Despite what Advani says, Indians are not unfamiliar with dual exercise of power. After all, Mahatma Gandhi for decades was an extra-constitutional centre of power, forcing Congress presidents to follow his whims and diktats. Even Vajpayee genuflected before the RSS and Writers Buildings bows to Alimuddin Street. Only Nehru, Indira Gandhi and Rajiv Gandhi singularly possessed all power; it harmed rather than benefitted India. Thus, Sonia holding the political reins while Singh ran the government was fine as long as he did his job well.
Alas, he did not.
Advani is right when he says that Singh was a weak PM, but he has the wrong reasons. Singh was weak because he gave up pushing the agenda we expected him to implement: reforms. As an article by Razeen Sally in the Financial Times succinctly points out, Singh is a failure on economic reforms. And worse, this brilliant economist has ruined India’s finances with financial profligacy that has result in the country’s fiscal deficit going from less than 5% of GDP in 2004 to near 10% of GDP.
No one expected Singh to do everything. After all, heading a coalition is a tricky job but a determined and strong person can push through what he believes in. A good example is Arjun Singh, who has pushed through the causes he believed in despite opposition from the middle-classes, media and his colleagues. Arjun Singh’s success only proves that Manmohan’s failures are not because of a coalition but his own. Singh’s only success is the Indo-US civilian nuclear deal where he was really battling the communists, and in that, he had the support of most of the other parties and virtually all Indians.
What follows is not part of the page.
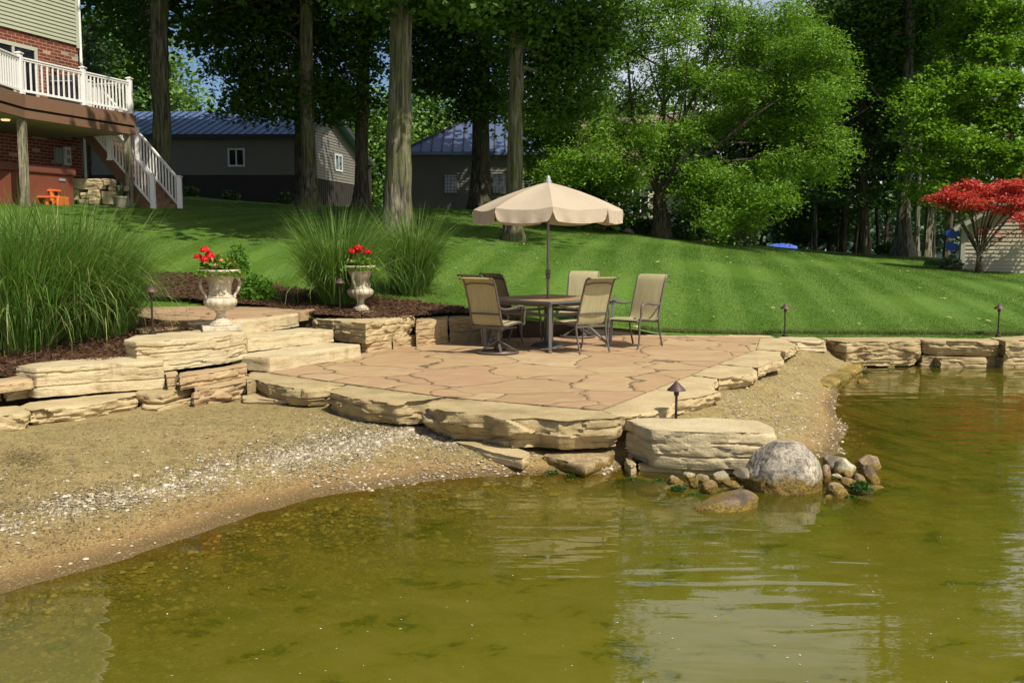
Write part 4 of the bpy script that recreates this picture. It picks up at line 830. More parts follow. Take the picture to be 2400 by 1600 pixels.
# grey barn with a blue metal roof
def roofmat(name, col):
    g = Mt(name); n = g.noise(g.pos(), .8, 4); g.set(color=g.mix(n, tuple(q*.85 for q in col), tuple(q*1.1 for q in col)), rough=.38, metal=.35, spec=.5); return g.m
M_ROOF = roofmat('blue_metal_roof', (.13, .22, .44)); M_ROOF2 = roofmat('slate_blue_metal_roof', (.11, .15, .27)); M_FASC = simple('dark_trim', (.03, .026, .03), .6, .1, 3)
bA, bB, bC = v2((-27, 50)), v2((-10.6, 50)), v2((-9.12, 58.5)); bz = 4.92; ez = 7.0; rz_ = 8.50; oF = np.array([0, -1.0]); dG = (bC - bB) / np.linalg.norm(bC - bB); oG = np.array([dG[1], -dG[0]])
barn = thing('barn', 'long grey outbuilding with a blue metal gable roof', 'barn', (*bB, 3.6))
lap_wall(bA, bB, bz, ez - .02, oF, .15).obj('front_wall', M_GREYS, barn)
def gclip(z): 
    if z <= ez: return (0, 1)
    k = .5 * (z - ez) / (rz_ - ez); return (k, 1 - k)
lap_wall(bB, bC, bz, rz_, oG, .15, gclip).obj('gable_wall', M_GREYS, barn)
M_SKIRT = Mt('dark_board'); xx = M_SKIRT.n('SeparateXYZ', {'Vector': M_SKIRT.pos()}); M_SKIRT.set(color=M_SKIRT.mix(M_SKIRT.noise(M_SKIRT.pos(), 2, 4), (.022, .017, .014), (.036, .028, .022)), rough=.8, normal=M_SKIRT.bump(M_SKIRT.math('LESS_THAN', M_SKIRT.math('PINGPONG', M_SKIRT.math('ADD', xx.outputs[0], M_SKIRT.math('MULTIPLY', xx.outputs[1], .98)), .15), .02), -.6, .03)); M_SKIRT = M_SKIRT.m
sk = MB(); sk.add([(*(bA), 2.8), (*(bB), 2.8), (*(bB), bz), (*(bA), bz), (*(bC), 2.8), (*(bC), bz)], [(0,1,2,3), (1,4,5,2)])
for k in range(28):
    q = bB + (bC - bB) * (k / 28.) + oG * .01; sk.bar((*q, 2.8), (*q, bz - .01), .05, .03)
sk.obj('skirting', M_SKIRT, barn)
MB().bar((*(bB + oF*.02 + oG*.0), bz), (*(bB + oF*.02), ez), .14, .10, (0,1,0)).obj('corner_board', M_GREYS, barn)
m0 = (bB + bC) / 2; rA = v2((-26.5, 54.2)); ov = .45
def roofplane(a, b, c, d, n, nm, m, parent, th=.05, rib=.045, axis=None):
    """a-b eave, d-c ridge; ribs run from eave to ridge"""
    a, b, c, d = [Vector(q) for q in (a, b, c, d)]; nn = (b - a).cross(d - a).normalized()
    if nn.z < 0: nn = -nn
    mb = MB(); mb.add([a, b, c, d, a - nn*th, b - nn*th, c - nn*th, d - nn*th], [(0,1,2,3), (7,6,5,4), (0,4,5,1), (1,5,6,2), (2,6,7,3), (3,7,4,0)]); r = mb.obj(nm, m, parent)
    rb = MB()
    for k in range(n + 1):
        t = k / n; p, q = a.lerp(b, t), d.lerp(c, t)
        if (q - p).length > .05: rb.bar(p + nn*.024, q + nn*.024, .05, .05, nn)
    rb.obj('standing_seams', M_FASC, r)
    return r
eF = (bB + oG*ov + oF*.35); eL = v2((-27, 50)) + oF*.35; rR = m0 + oG*ov; eK = bC + oG*ov + dG*2.3
roofplane((*eL, ez - .15), (*eF, ez - .15), (*rR, rz_ + .05), (*rA, rz_ + .05), 40, 'front_roof', M_ROOF, barn)
roofplane((*(rA), rz_ + .052), (*(rR), rz_ + .052), (*eK, ez - .75), (*(eK + np.array([-17, 0])), ez - .75), 40, 'rear_roof', M_ROOF, barn)
MB().bar((*eL, ez - .24), (*(eF), ez - .24), .12, .22).obj('gutter', M_FASC, barn)
MB().bar((*(eF), ez - .22), (*(rR), rz_ - .02), .05, .24).obj('verge_board', M_FASC, barn); MB().bar((*(rR), rz_ - .03), (*(eK), ez - .83), .05, .24).obj('verge_board', M_FASC, barn)
MB().bar((*(eK - dG*.4 - oG*.2), 2.9), (*(eK - dG*.4 - oG*.2), ez - .8), .2).obj('porch_post', M_FASC, barn)
M_WBLUE = simple('window_trim', (.62, .66, .66), .5, .05, 3)
a, b = D(535, 400, 49.98), D(575, 400, 49.98); window(barn, a[:2], b[:2], 1.55 + (570-394)*50/2333, 1.55 + (570-352)*50/2333, oF, M_WBLUE, 2, .085)
ta, tb = .60, .735; window(barn, bB + (bC-bB)*ta + oG*.015, bB + (bC-bB)*tb + oG*.015, 5.5, 6.42, oG, M_WBLUE, 2, .08)
# pyramid roofed garage
G0 = 45.0; gx0, gx1 = -4.62, 2.6; gz = 2.7; ge = 5.58
gar = thing('garage', 'dark grey building with a blue pyramid roof behind the tree trunks', 'garage', (-1, G0, 3.0))
lap_wall((gx0, G0), (gx1, G0), gz, ge, (0, -1), .12).obj('front_wall', M_DARKS, gar); lap_wall((gx1, G0), (gx1, G0 + 7.4), gz, ge, (1, 0), .12).obj('side_wall', M_DARKS, gar); lap_wall((gx0, G0 + 7.4), (gx0, G0), gz, ge, (-1, 0), .12).obj('side_wall', M_DARKS, gar)
pk = (-1.02, G0 + 3.7, 7.95); e0 = (gx0 - .35, G0 - .35, ge); e1 = (gx1 + .35, G0 - .35, ge); e2 = (gx1 + .35, G0 + 7.7, ge); e3 = (gx0 - .35, G0 + 7.7, ge)
MB().add([e0, e1, e2, e3, pk, (e0[0], e0[1], ge-.14), (e1[0], e1[1], ge-.14), (e2[0], e2[1], ge-.14), (e3[0], e3[1], ge-.14)], [(0,1,4), (1,2,4), (2,3,4), (3,0,4), (0,5,6,1), (1,6,7,2), (3,8,5,0), (5,8,7,6)]).obj('roof', M_ROOF2, gar)
rb = MB()
for k in range(1, 17):
    x = e0[0] + (e1[0] - e0[0]) * k / 17; f = 1 - abs((x - pk[0]) / ((e1[0] - e0[0]) / 2)); rb.bar((x, e0[1], ge + .03), (x, e0[1] + 4.05 * f, ge + .03 + 2.37 * f), .05, .05)
for a_, b_ in ((e0, pk), (e1, pk)): rb.bar((a_[0], a_[1], a_[2] + .03), (b_[0], b_[1], b_[2] + .03), .12, .07)
rb.obj('standing_seams', M_FASC, gar)
M_BLK = simple('glass_block_trim', (.075, .08, .07), .4, .1, 3)
for xa, xb in ((1040, 1073), (1152, 1188)):
    a, b = D(xa, 430, G0 - .02), D(xb, 430, G0 - .02); window(gar, a[:2], b[:2], 1.55 + (570-456)*G0/2333, 1.55 + (570-410)*G0/2333, (0, -1), M_BLK, 1, .05, (4, 6))
# pale house hidden behind the feathery tree
ph_ = thing('pale_house', 'cream sided house with a brown roof glimpsed behind the feathery tree', 'house', (7, 52, 1.8))
lap_wall((1.9, 52), (11.2, 52), 1.2, 5.1, (0, -1), .14).obj('front_wall', M_CREAM, ph_); lap_wall((11.2, 52), (11.2, 60), 1.2, 5.1, (1, 0), .14).obj('side_wall', M_CREAM, ph_)
M_BROWN = simple('brown_shingle', (.22, .15, .125), .9, .2, 8)
MB().add([(1.5, 51.6, 5.0), (11.6, 51.6, 5.0), (9.2, 56, 8.6), (3.9, 56, 8.6), (11.6, 60.4, 5.0), (1.5, 60.4, 5.0), (1.5, 51.6, 4.85), (11.6, 51.6, 4.85)], [(0,1,2,3), (1,4,2), (5,0,3), (4,5,3,2), (6,7,1,0)]).obj('roof', M_BROWN, ph_)
for xa in (3.2, 6.2, 8.9): window(ph_, (xa, 51.98), (xa + .9, 51.98), 3.0, 4.4, (0, -1), M_WHITE, 2, .07)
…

Manmohan Singh could have pushed for greater reforms, particularly in the financial sector, to ensure funds for the numerous social programmes - NREGS, Sarva Shikshan Abhiyan, JNNURM, etc. He could have divested the public sector when the market was booming and reduced India’s yawning deficit. He could have demanded greater productivity from government workers while approving the Sixth Pay Commission. He could have… and one can go on and on, but he did not. That makes not just weak but a failure.
Singh was arguably India’s best FM because his boss, P V Narasimha Rao, protected him and gave him a free hand. The result was a changed India and a deified Singh. Tragically, when Singh had the chance to show his gratitude, he revealed his weakest moment not just as a prime minister but as gentleman: this was when he refused to stand up and say that Rao’s memorial should be in Delhi alongside other former prime ministers and great Indians (after all, even the memorials of the likes of Charan Singh and Sanjay Gandhi are in Delhi). In failing to stand up for Rao, Singh showed himself up as just another politician keeping his current boss Sonia happy. Sonia didn’t want to keep Rao’s memory alive and didn’t even want Hyderabad airport named after him, but paradoxically, history will hail Rao and Singh before it even recalls Sonia and Singh.
Singh might want another opportunity to redeem his name. But India might be better off with a politician who can get his job done than an economist who allowed his hands to be tied. And Singh could well ask himself if it is worth becoming PM again if he can’t do what he is good at, and thereby run the risk of forever destroying his reputation as the Father of Economic Reforms.